Manage Credentials
You can execute these steps from the command-line and the web application: https://use.runops.io
You can add configs to a Connection in two ways: when creating the Connection, or updating it after it's created
Create a Connection with configs
Use the config
flag in the CLI when creating the Connection. Provide a JSON with the configs keys and values. The config name must follow the names defined for the connections list for them to become available in the execution.

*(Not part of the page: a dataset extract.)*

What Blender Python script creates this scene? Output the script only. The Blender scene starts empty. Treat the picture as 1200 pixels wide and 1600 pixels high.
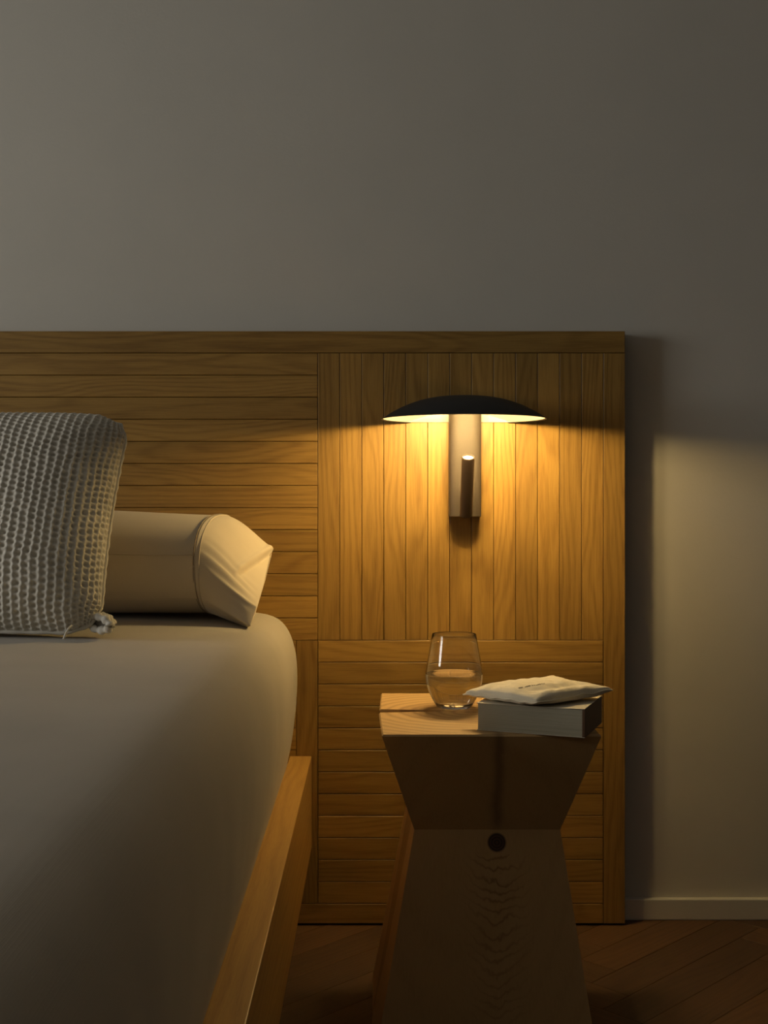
import bpy, bmesh, math, random
from mathutils import Vector, Matrix, noise

random.seed(7)
SC = bpy.context.scene
COL = SC.collection

# ------------------------------------------------------------------ camera
CAM_Z = 0.837
FPX, CX, CY = 1900.0, 588.0, 770.0          # focal length / principal point in px of 1200x1600
cam_d = bpy.data.cameras.new('camera')
cam = bpy.data.objects.new('camera', cam_d)
COL.objects.link(cam)
cam.location = (0, 0, CAM_Z)
cam.rotation_euler = (math.pi / 2, 0, 0)
cam_d.sensor_width = 36
cam_d.lens = 36 * FPX / 1600
cam_d.shift_x = (600 - CX) / 1600
cam_d.shift_y = (CY - 800) / 1600
cam_d.clip_start = 0.05
SC.camera = cam

# ------------------------------------------------------------------ world, daylight, exposure
w = bpy.data.worlds.new('dusk_sky'); SC.world = w; w.use_nodes = True
w.node_tree.nodes['Background'].inputs[0].default_value = (0.60, 0.66, 0.72, 1)
w.node_tree.nodes['Background'].inputs[1].default_value = 0.10

WIN_X, WIN_Y0, WIN_Y1, WIN_Z0, WIN_Z1 = -3.55, 0.05, 1.60, 0.72, 1.95
dl = bpy.data.lights.new('window_daylight', 'AREA')
dl.shape = 'RECTANGLE'; dl.size = WIN_Z1 - WIN_Z0; dl.size_y = WIN_Y1 - WIN_Y0
dl.energy = 52.0; dl.color = (1.0, 0.975, 0.92)
dlo = bpy.data.objects.new('window_daylight', dl); COL.objects.link(dlo)
dlo.location = (WIN_X - 0.06, (WIN_Y0 + WIN_Y1) / 2, (WIN_Z0 + WIN_Z1) / 2)
dlo.rotation_euler = (0, -math.pi / 2, 0)

SC.view_settings.view_transform = 'Standard'
SC.view_settings.look = 'None'
SC.view_settings.exposure = 0.0
SC.view_settings.gamma = 1.0
SC.view_settings.use_curve_mapping = False

LAMP_COL = (1.0, 0.69, 0.27)
LAMP_WATTS = 6.9

# ------------------------------------------------------------------ helpers
def P(px, py, y):
    """point of the place seen at a pixel of the photograph, at depth y"""
    return Vector(((px - CX) * y / FPX, y, CAM_Z - (py - CY) * y / FPX))

def link(name, mesh, mat=None, parent=None):
    o = bpy.data.objects.new(name, mesh); COL.objects.link(o)
    if mat is not None and not mesh.materials: mesh.materials.append(mat)
    if parent is not None: o.parent = parent
    return o

def from_bm(name, bm, mat, parent=None, smooth=False, sharp=None):
    bmesh.ops.recalc_face_normals(bm, faces=bm.faces)
    me = bpy.data.meshes.new(name); bm.to_mesh(me); bm.free()
    if smooth:
        for p in me.polygons: p.use_smooth = True
        if sharp: me.set_sharp_from_angle(angle=math.radians(sharp))
    return link(name, me, mat, parent)

def tag(o, label=None, cat=None, group=None, kind=None):
    if label: o['label'] = label
    if cat: o['category'] = cat
    if group: o['group'] = group
    if kind: o['kind'] = kind
    return o

def empty(name, loc, label, cat, group=None):
    o = bpy.data.objects.new(name, None); COL.objects.link(o)
    o.location = loc; o.empty_display_size = 0.05
    return tag(o, label, cat, group)

def box_bm(x0, x1, y0, y1, z0, z1, bev=0.0, seg=2, bm=None):
    b = bm or bmesh.new()
    r = bmesh.ops.create_cube(b, size=1.0)
    for v in r['verts']:
        v.co = Vector(((x0 + x1) / 2 + v.co.x * (x1 - x0), (y0 + y1) / 2 + v.co.y * (y1 - y0), (z0 + z1) / 2 + v.co.z * (z1 - z0)))
    if bev:
        es = list({e for v in r['verts'] for e in v.link_edges})
        bmesh.ops.bevel(b, geom=es, offset=bev, segments=seg, profile=0.6, affect='EDGES')
    return b

def lathe(profile, seg=64, c=(0, 0, 0)):
    bm = bmesh.new(); rings = []
    for r, z in profile:
        if r < 1e-6: rings.append([bm.verts.new((c[0], c[1], c[2] + z))])
        else: rings.append([bm.verts.new((c[0] + r * math.cos(2 * math.pi * k / seg), c[1] + r * math.sin(2 * math.pi * k / seg), c[2] + z)) for k in range(seg)])
    for a, b in zip(rings, rings[1:]):
        for k in range(seg):
            j = (k + 1) % seg
            if len(a) == 1 and len(b) == 1: continue
            if len(a) == 1: bm.faces.new((a[0], b[k], b[j]))
            elif len(b) == 1: bm.faces.new((a[k], a[j], b[0]))
            else: bm.faces.new((a[k], a[j], b[j], b[k]))
    return bm

def tube(points, r, seg=6, bm=None, closed=False):
    bm = bm or bmesh.new(); pts = [Vector(p) for p in points]; n = len(pts); rings = []
    for i, p in enumerate(pts):
        if closed: t = pts[(i + 1) % n] - pts[i - 1]
        else: t = pts[min(i + 1, n - 1)] - pts[max(i - 1, 0)]
        t.normalize()
        u = t.cross(Vector((0, 0, 1)))
        if u.length < 1e-3: u = t.cross(Vector((0, 1, 0)))
        u.normalize(); v = t.cross(u)
        rr = r[i] if isinstance(r, (list, tuple)) else r
        rings.append([bm.verts.new(p + rr * (math.cos(2 * math.pi * k / seg) * u + math.sin(2 * math.pi * k / seg) * v)) for k in range(seg)])
    pairs = list(zip(rings, rings[1:])) + ([(rings[-1], rings[0])] if closed else [])
    for a, b in pairs:
        for k in range(seg): bm.faces.new((a[k], a[(k + 1) % seg], b[(k + 1) % seg], b[k]))
    if not closed:
        bm.faces.new(rings[0][::-1]); bm.faces.new(rings[-1])
    return bm

def smoothstep(a, b, x):
    t = max(0.0, min(1.0, (x - a) / (b - a))); return t * t * (3 - 2 * t)

# ------------------------------------------------------------------ materials
class NT:
    def __init__(s, name):
        s.m = bpy.data.materials.new(name); s.m.use_nodes = True
        s.t = s.m.node_tree; s.b = s.t.nodes['Principled BSDF']
    def n(s, typ, **kw):
        nd = s.t.nodes.new(typ)
        for k, v in kw.items():
            if k.startswith('i_'):
                key = k[2:]; key = int(key) if key.isdigit() else key
                if isinstance(v, bpy.types.NodeSocket): s.t.links.new(v, nd.inputs[key])
                else: nd.inputs[key].default_value = v
            else: setattr(nd, k, v)
        return nd
    def L(s, a, b): s.t.links.new(a, b)
    def math(s, op, a, b=0.0, c=0.0):
        nd = s.n('ShaderNodeMath', operation=op)
        for i, v in enumerate((a, b, c)):
            if isinstance(v, bpy.types.NodeSocket): s.L(v, nd.inputs[i])
            else: nd.inputs[i].default_value = v
        return nd.outputs[0]
    def vmul(s, a, v):
        nd = s.n('ShaderNodeVectorMath', operation='MULTIPLY'); s.L(a, nd.inputs[0]); nd.inputs[1].default_value = v; return nd.outputs[0]
    def vadd(s, a, b):
        nd = s.n('ShaderNodeVectorMath', operation='ADD'); s.L(a, nd.inputs[0])
        if isinstance(b, bpy.types.NodeSocket): s.L(b, nd.inputs[1])
        else: nd.inputs[1].default_value = b
        return nd.outputs[0]
    def noise(s, vec, scale, detail=3, rough=0.5, dist=0.0):
        nd = s.n('ShaderNodeTexNoise'); s.L(vec, nd.inputs['Vector'])
        nd.inputs['Scale'].default_value = scale; nd.inputs['Detail'].default_value = detail
        nd.inputs['Roughness'].default_value = rough; nd.inputs['Distortion'].default_value = dist
        return nd.outputs['Fac']
    def ramp(s, fac, stops):
        nd = s.n('ShaderNodeValToRGB'); s.L(fac, nd.inputs[0]); cr = nd.color_ramp
        while len(cr.elements) < len(stops): cr.elements.new(0.5)
        for e, (p, c) in zip(cr.elements, stops): e.position = p; e.color = (*c, 1)
        return nd.outputs[0]
    def mix(s, fac, a, b, mode='MIX'):
        nd = s.n('ShaderNodeMix', data_type='RGBA', blend_type=mode)
        for k, v in ((0, fac), (6, a), (7, b)):
            if isinstance(v, bpy.types.NodeSocket): s.L(v, nd.inputs[k])
            elif k == 0: nd.inputs[0].default_value = v
            else: nd.inputs[k].default_value = (*v, 1)
        return nd.outputs[2]
    def bump(s, h, strength, dist):
        nd = s.n('ShaderNodeBump'); s.L(h, nd.inputs['Height'])
        nd.inputs['Strength'].default_value = strength; nd.inputs['Distance'].default_value = dist
        s.L(nd.outputs[0], s.b.inputs['Normal'])
    def coord(s): return s.n('ShaderNodeTexCoord').outputs['Object']
    def base(s, c):
        if isinstance(c, bpy.types.NodeSocket): s.L(c, s.b.inputs['Base Color'])
        else: s.b.inputs['Base Color'].default_value = (*c, 1)
    def rough(s, r): s.b.inputs['Roughness'].default_value = r

def wood(name, light, dark, tint=0.25, rough=0.5, ring=900.0, contrast=0.30):
    """sawn timber whose grain runs along the object's local x"""
    k = NT(name); co = k.coord()
    oi = k.n('ShaderNodeObjectInfo').outputs['Random']
    wn = k.n('ShaderNodeTexWhiteNoise', noise_dimensions='1D'); k.L(oi, wn.inputs['W'])
    off = k.n('ShaderNodeVectorMath', operation='MULTIPLY'); k.L(wn.outputs['Color'], off.inputs[0]); off.inputs[1].default_value = (9, 0.10, 0.12)
    c = k.vadd(co, off.outputs[0])
    sx = k.n('ShaderNodeSeparateXYZ'); k.L(c, sx.inputs[0])
    warp = k.noise(k.vmul(c, (1.6, 9, 9)), 1.0, 2, 0.5)
    warp2 = k.noise(k.vmul(c, (6, 60, 60)), 1.0, 2, 0.5)
    yy = k.math('ADD', sx.outputs[1], 0.03)
    yy = k.math('ADD', yy, k.math('MULTIPLY', k.math('SUBTRACT', warp, 0.5), 0.09))
    zz = k.math('SUBTRACT', sx.outputs[2], 0.06)
    zz = k.math('ADD', zz, k.math('MULTIPLY', k.math('SUBTRACT', warp, 0.5), 0.05))
    rr = k.math('SQRT', k.math('ADD', k.math('MULTIPLY', yy, yy), k.math('MULTIPLY', zz, zz)))
    ph = k.math('ADD', k.math('MULTIPLY', rr, ring), k.math('MULTIPLY', warp2, 1.6))
    s = k.math('MULTIPLY_ADD', k.math('SINE', ph), 0.5, 0.5)
    s = k.math('POWER', s, 1.8)
    pores = k.noise(k.vmul(c, (22, 700, 700)), 1.0, 3, 0.65)
    f = k.math('ADD', k.math('MULTIPLY', s, contrast), k.math('MULTIPLY', k.math('SUBTRACT', pores, 0.38), 1.0))
    streak = k.noise(k.vmul(c, (7, 230, 230)), 1.0, 2, 0.6)
    f = k.math('ADD', f, k.math('MULTIPLY', k.math('SUBTRACT', streak, 0.5), 0.55))
    broad = k.noise(k.vmul(c, (1.3, 22, 22)), 1.0, 2)
    f = k.math('ADD', f, k.math('MULTIPLY', k.math('SUBTRACT', broad, 0.5), 0.7))
    colr = k.ramp(f, [(0.0, light), (0.95, dark)])
    hv = k.n('ShaderNodeHueSaturation')
    k.L(colr, hv.inputs['Color'])
    k.L(k.math('MULTIPLY_ADD', oi, tint * 2, 1 - tint), hv.inputs['Value'])
    k.base(hv.outputs[0]); k.rough(rough)
    k.bump(f, 0.12, 0.001)
    return k.m

M = {}
M['oak'] = wood('oiled_oak', (0.370, 0.216, 0.051), (0.152, 0.073, 0.013), 0.18, 0.46)
M['rail_oak'] = wood('bed_oak', (0.48, 0.28, 0.070), (0.28, 0.14, 0.030), 0.0, 0.45, ring=500)
M['floor_oak'] = wood('dark_floor_oak', (0.085, 0.040, 0.014), (0.035, 0.015, 0.006), 0.3, 0.58)

k = NT('wall_plaster'); co = k.coord()
nn = k.noise(co, 3.0, 4, 0.6)
k.base(k.ramp(nn, [(0.3, (0.56, 0.545, 0.49)), (0.7, (0.60, 0.58, 0.52))])); k.rough(0.92)
k.bump(k.noise(co, 160, 3, 0.6), 0.10, 0.002); M['plaster'] = k.m

k = NT('white_trim_paint'); k.base((0.62, 0.60, 0.54)); k.rough(0.5)
k.bump(k.noise(k.coord(), 60, 2), 0.03, 0.001); M['trim'] = k.m

k = NT('ceiling_paint'); k.base((0.56, 0.54, 0.50)); k.rough(0.95); M['ceiling'] = k.m
k = NT('brown_limewash'); k.base((0.32, 0.29, 0.25)); k.rough(0.95); k.bump(k.noise(k.coord(), 40, 3), 0.1, 0.002); M['limewash'] = k.m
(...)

We keep these secrets in a secure vault service. Our Secrets Manager system follow all the best practices. However, you also have the option to self-host this part so Runops systems never touch them, check out Agent Secrets if you need.
runops targets create \
--name 'my-target-with-configs' \
--type 'postgres' \
--config '{"PG_HOST":"127.0.0.1","PG_USER":"abc","PG_PASS":"123","PG_DB": "test"}'
Update or add configs to a Connections
The Runops CLI update command always adds the new values and only updates if they already exist. Adding configs to a Connection is exactly like creating a target with a config. You use the config
flag. Runops creates the new values, and update existing ones.
runops targets update \
--name 'my-target-with-configs' \
--config '{"PG_HOST":"127.0.0.1","PG_USER":"abc","PG_PASS":"123"}'
Test your Connection
Now that you added credentials to your Connection you can use it to access the resource you want. Let's create a Task using the Connection we just configured. Note that we used postgres
as the type, so we'll provide a SQL query in the script:
runops tasks create \
-t 'my-target-with-configs' \
-s 'select 1'
You have just learned the basics of Runops and ran your first script.